* Set exercise *
Return the records that follow, matching each one exactly.

* Data shown *
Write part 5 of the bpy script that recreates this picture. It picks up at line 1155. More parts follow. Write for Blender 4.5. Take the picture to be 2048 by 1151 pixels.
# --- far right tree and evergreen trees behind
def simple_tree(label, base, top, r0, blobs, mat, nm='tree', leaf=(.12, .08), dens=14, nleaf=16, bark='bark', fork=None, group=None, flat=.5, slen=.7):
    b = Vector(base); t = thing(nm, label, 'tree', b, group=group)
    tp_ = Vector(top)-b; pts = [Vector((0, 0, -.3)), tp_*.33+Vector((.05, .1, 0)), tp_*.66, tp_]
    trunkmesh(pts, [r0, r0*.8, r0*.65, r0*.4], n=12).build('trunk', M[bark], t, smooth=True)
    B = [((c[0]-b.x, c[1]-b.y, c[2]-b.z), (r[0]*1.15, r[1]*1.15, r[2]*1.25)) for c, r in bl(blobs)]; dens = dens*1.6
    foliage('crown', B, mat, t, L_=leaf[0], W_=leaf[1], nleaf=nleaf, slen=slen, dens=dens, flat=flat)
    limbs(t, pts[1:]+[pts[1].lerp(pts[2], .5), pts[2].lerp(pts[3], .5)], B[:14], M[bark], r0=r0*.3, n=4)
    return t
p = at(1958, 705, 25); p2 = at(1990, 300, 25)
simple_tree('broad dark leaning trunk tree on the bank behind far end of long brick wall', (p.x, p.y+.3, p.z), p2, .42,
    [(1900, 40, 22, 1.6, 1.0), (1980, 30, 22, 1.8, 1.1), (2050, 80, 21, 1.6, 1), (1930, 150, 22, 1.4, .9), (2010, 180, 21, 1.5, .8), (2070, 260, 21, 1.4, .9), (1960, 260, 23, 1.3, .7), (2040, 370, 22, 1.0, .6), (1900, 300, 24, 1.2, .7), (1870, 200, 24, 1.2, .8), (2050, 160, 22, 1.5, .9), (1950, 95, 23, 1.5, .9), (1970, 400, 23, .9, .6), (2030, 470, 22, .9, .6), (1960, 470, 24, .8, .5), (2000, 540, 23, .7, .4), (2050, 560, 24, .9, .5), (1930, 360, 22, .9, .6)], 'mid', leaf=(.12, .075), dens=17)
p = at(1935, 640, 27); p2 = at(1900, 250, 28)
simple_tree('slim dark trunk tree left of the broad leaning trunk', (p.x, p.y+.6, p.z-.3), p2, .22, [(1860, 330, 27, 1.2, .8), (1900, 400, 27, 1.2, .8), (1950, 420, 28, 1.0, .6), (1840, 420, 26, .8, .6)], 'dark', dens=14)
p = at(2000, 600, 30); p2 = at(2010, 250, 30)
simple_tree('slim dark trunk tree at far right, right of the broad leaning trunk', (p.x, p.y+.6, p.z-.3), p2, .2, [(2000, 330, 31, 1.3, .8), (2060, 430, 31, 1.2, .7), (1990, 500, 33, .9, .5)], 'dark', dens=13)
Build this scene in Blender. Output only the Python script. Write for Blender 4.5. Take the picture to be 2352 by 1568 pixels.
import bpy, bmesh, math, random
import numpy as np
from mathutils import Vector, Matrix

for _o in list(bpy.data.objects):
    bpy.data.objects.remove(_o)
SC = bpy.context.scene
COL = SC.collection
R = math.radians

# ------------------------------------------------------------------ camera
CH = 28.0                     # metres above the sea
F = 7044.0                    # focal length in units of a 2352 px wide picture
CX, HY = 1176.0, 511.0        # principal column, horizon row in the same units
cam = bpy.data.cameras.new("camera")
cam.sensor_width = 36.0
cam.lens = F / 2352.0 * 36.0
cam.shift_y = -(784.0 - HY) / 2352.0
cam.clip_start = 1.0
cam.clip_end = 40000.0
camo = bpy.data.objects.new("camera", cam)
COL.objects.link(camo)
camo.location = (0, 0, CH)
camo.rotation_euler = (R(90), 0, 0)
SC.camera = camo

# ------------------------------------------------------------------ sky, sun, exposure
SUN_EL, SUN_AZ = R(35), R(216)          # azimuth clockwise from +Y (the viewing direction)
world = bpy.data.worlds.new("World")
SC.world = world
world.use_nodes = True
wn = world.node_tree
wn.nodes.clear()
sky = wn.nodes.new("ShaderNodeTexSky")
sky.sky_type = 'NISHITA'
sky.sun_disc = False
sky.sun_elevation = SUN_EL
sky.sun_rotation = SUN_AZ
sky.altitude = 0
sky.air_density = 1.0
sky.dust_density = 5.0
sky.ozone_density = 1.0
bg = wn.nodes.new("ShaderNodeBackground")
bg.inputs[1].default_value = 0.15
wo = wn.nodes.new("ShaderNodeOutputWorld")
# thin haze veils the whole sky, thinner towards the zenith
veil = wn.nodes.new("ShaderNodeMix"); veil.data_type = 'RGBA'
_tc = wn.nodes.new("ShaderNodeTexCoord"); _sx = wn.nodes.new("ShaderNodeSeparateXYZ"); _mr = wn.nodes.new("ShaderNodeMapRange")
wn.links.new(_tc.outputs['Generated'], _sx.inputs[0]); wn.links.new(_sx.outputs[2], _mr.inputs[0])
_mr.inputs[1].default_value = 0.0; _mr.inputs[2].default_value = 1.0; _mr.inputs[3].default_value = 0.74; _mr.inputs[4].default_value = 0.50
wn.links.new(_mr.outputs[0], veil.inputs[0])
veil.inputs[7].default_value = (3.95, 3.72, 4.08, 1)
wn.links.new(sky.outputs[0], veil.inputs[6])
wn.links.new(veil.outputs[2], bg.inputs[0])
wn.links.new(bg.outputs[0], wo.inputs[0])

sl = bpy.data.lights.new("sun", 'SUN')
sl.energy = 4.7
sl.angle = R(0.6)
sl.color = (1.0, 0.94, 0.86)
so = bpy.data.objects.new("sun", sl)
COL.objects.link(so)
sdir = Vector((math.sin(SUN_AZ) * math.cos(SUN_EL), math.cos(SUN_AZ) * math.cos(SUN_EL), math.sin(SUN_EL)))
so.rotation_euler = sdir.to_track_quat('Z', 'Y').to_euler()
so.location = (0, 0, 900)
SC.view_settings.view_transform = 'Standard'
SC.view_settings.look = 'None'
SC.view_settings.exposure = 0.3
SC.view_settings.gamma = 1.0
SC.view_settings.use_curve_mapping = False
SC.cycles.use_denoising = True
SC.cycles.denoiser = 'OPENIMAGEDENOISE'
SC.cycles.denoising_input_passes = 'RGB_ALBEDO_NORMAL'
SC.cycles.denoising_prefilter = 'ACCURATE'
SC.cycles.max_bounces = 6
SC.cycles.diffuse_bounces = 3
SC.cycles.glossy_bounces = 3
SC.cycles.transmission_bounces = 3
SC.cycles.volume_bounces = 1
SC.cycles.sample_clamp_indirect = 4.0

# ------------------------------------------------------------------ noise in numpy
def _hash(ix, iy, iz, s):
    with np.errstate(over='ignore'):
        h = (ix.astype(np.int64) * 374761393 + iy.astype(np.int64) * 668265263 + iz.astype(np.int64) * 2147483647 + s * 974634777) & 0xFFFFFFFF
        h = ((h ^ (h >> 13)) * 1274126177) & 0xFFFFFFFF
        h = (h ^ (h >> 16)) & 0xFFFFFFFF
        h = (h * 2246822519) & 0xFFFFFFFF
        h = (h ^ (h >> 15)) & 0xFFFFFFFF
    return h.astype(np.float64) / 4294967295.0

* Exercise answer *
Write part 5 of the bpy script that recreates this picture. It picks up at line 1155. More parts follow. Write for Blender 4.5. Take the picture to be 2048 by 1151 pixels.
# --- far right tree and evergreen trees behind
def simple_tree(label, base, top, r0, blobs, mat, nm='tree', leaf=(.12, .08), dens=14, nleaf=16, bark='bark', fork=None, group=None, flat=.5, slen=.7):
    b = Vector(base); t = thing(nm, label, 'tree', b, group=group)
    tp_ = Vector(top)-b; pts = [Vector((0, 0, -.3)), tp_*.33+Vector((.05, .1, 0)), tp_*.66, tp_]
    trunkmesh(pts, [r0, r0*.8, r0*.65, r0*.4], n=12).build('trunk', M[bark], t, smooth=True)
    B = [((c[0]-b.x, c[1]-b.y, c[2]-b.z), (r[0]*1.15, r[1]*1.15, r[2]*1.25)) for c, r in bl(blobs)]; dens = dens*1.6
    foliage('crown', B, mat, t, L_=leaf[0], W_=leaf[1], nleaf=nleaf, slen=slen, dens=dens, flat=flat)
    limbs(t, pts[1:]+[pts[1].lerp(pts[2], .5), pts[2].lerp(pts[3], .5)], B[:14], M[bark], r0=r0*.3, n=4)
    return t
p = at(1958, 705, 25); p2 = at(1990, 300, 25)
simple_tree('broad dark leaning trunk tree on the bank behind far end of long brick wall', (p.x, p.y+.3, p.z), p2, .42,
    [(1900, 40, 22, 1.6, 1.0), (1980, 30, 22, 1.8, 1.1), (2050, 80, 21, 1.6, 1), (1930, 150, 22, 1.4, .9), (2010, 180, 21, 1.5, .8), (2070, 260, 21, 1.4, .9), (1960, 260, 23, 1.3, .7), (2040, 370, 22, 1.0, .6), (1900, 300, 24, 1.2, .7), (1870, 200, 24, 1.2, .8), (2050, 160, 22, 1.5, .9), (1950, 95, 23, 1.5, .9), (1970, 400, 23, .9, .6), (2030, 470, 22, .9, .6), (1960, 470, 24, .8, .5), (2000, 540, 23, .7, .4), (2050, 560, 24, .9, .5), (1930, 360, 22, .9, .6)], 'mid', leaf=(.12, .075), dens=17)
p = at(1935, 640, 27); p2 = at(1900, 250, 28)
simple_tree('slim dark trunk tree left of the broad leaning trunk', (p.x, p.y+.6, p.z-.3), p2, .22, [(1860, 330, 27, 1.2, .8), (1900, 400, 27, 1.2, .8), (1950, 420, 28, 1.0, .6), (1840, 420, 26, .8, .6)], 'dark', dens=14)
p = at(2000, 600, 30); p2 = at(2010, 250, 30)
simple_tree('slim dark trunk tree at far right, right of the broad leaning trunk', (p.x, p.y+.6, p.z-.3), p2, .2, [(2000, 330, 31, 1.3, .8), (2060, 430, 31, 1.2, .7), (1990, 500, 33, .9, .5)], 'dark', dens=13)
Build this scene in Blender. Output only the Python script. Write for Blender 4.5. Take the picture to be 2352 by 1568 pixels.
import bpy, bmesh, math, random
import numpy as np
from mathutils import Vector, Matrix

for _o in list(bpy.data.objects):
    bpy.data.objects.remove(_o)
SC = bpy.context.scene
COL = SC.collection
R = math.radians

# ------------------------------------------------------------------ camera
CH = 28.0                     # metres above the sea
F = 7044.0                    # focal length in units of a 2352 px wide picture
CX, HY = 1176.0, 511.0        # principal column, horizon row in the same units
cam = bpy.data.cameras.new("camera")
cam.sensor_width = 36.0
cam.lens = F / 2352.0 * 36.0
cam.shift_y = -(784.0 - HY) / 2352.0
cam.clip_start = 1.0
cam.clip_end = 40000.0
camo = bpy.data.objects.new("camera", cam)
COL.objects.link(camo)
camo.location = (0, 0, CH)
camo.rotation_euler = (R(90), 0, 0)
SC.camera = camo

# ------------------------------------------------------------------ sky, sun, exposure
SUN_EL, SUN_AZ = R(35), R(216)          # azimuth clockwise from +Y (the viewing direction)
world = bpy.data.worlds.new("World")
SC.world = world
world.use_nodes = True
wn = world.node_tree
wn.nodes.clear()
sky = wn.nodes.new("ShaderNodeTexSky")
sky.sky_type = 'NISHITA'
sky.sun_disc = False
sky.sun_elevation = SUN_EL
sky.sun_rotation = SUN_AZ
sky.altitude = 0
sky.air_density = 1.0
sky.dust_density = 5.0
sky.ozone_density = 1.0
bg = wn.nodes.new("ShaderNodeBackground")
bg.inputs[1].default_value = 0.15
wo = wn.nodes.new("ShaderNodeOutputWorld")
# thin haze veils the whole sky, thinner towards the zenith
veil = wn.nodes.new("ShaderNodeMix"); veil.data_type = 'RGBA'
_tc = wn.nodes.new("ShaderNodeTexCoord"); _sx = wn.nodes.new("ShaderNodeSeparateXYZ"); _mr = wn.nodes.new("ShaderNodeMapRange")
wn.links.new(_tc.outputs['Generated'], _sx.inputs[0]); wn.links.new(_sx.outputs[2], _mr.inputs[0])
_mr.inputs[1].default_value = 0.0; _mr.inputs[2].default_value = 1.0; _mr.inputs[3].default_value = 0.74; _mr.inputs[4].default_value = 0.50
wn.links.new(_mr.outputs[0], veil.inputs[0])
veil.inputs[7].default_value = (3.95, 3.72, 4.08, 1)
wn.links.new(sky.outputs[0], veil.inputs[6])
wn.links.new(veil.outputs[2], bg.inputs[0])
wn.links.new(bg.outputs[0], wo.inputs[0])

sl = bpy.data.lights.new("sun", 'SUN')
sl.energy = 4.7
sl.angle = R(0.6)
sl.color = (1.0, 0.94, 0.86)
so = bpy.data.objects.new("sun", sl)
COL.objects.link(so)
sdir = Vector((math.sin(SUN_AZ) * math.cos(SUN_EL), math.cos(SUN_AZ) * math.cos(SUN_EL), math.sin(SUN_EL)))
so.rotation_euler = sdir.to_track_quat('Z', 'Y').to_euler()
so.location = (0, 0, 900)
SC.view_settings.view_transform = 'Standard'
SC.view_settings.look = 'None'
SC.view_settings.exposure = 0.3
SC.view_settings.gamma = 1.0
SC.view_settings.use_curve_mapping = False
SC.cycles.use_denoising = True
SC.cycles.denoiser = 'OPENIMAGEDENOISE'
SC.cycles.denoising_input_passes = 'RGB_ALBEDO_NORMAL'
SC.cycles.denoising_prefilter = 'ACCURATE'
SC.cycles.max_bounces = 6
SC.cycles.diffuse_bounces = 3
SC.cycles.glossy_bounces = 3
SC.cycles.transmission_bounces = 3
SC.cycles.volume_bounces = 1
SC.cycles.sample_clamp_indirect = 4.0

# ------------------------------------------------------------------ noise in numpy
def _hash(ix, iy, iz, s):
    with np.errstate(over='ignore'):
        h = (ix.astype(np.int64) * 374761393 + iy.astype(np.int64) * 668265263 + iz.astype(np.int64) * 2147483647 + s * 974634777) & 0xFFFFFFFF
        h = ((h ^ (h >> 13)) * 1274126177) & 0xFFFFFFFF
        h = (h ^ (h >> 16)) & 0xFFFFFFFF
        h = (h * 2246822519) & 0xFFFFFFFF
        h = (h ^ (h >> 15)) & 0xFFFFFFFF
    return h.astype(np.float64) / 4294967295.0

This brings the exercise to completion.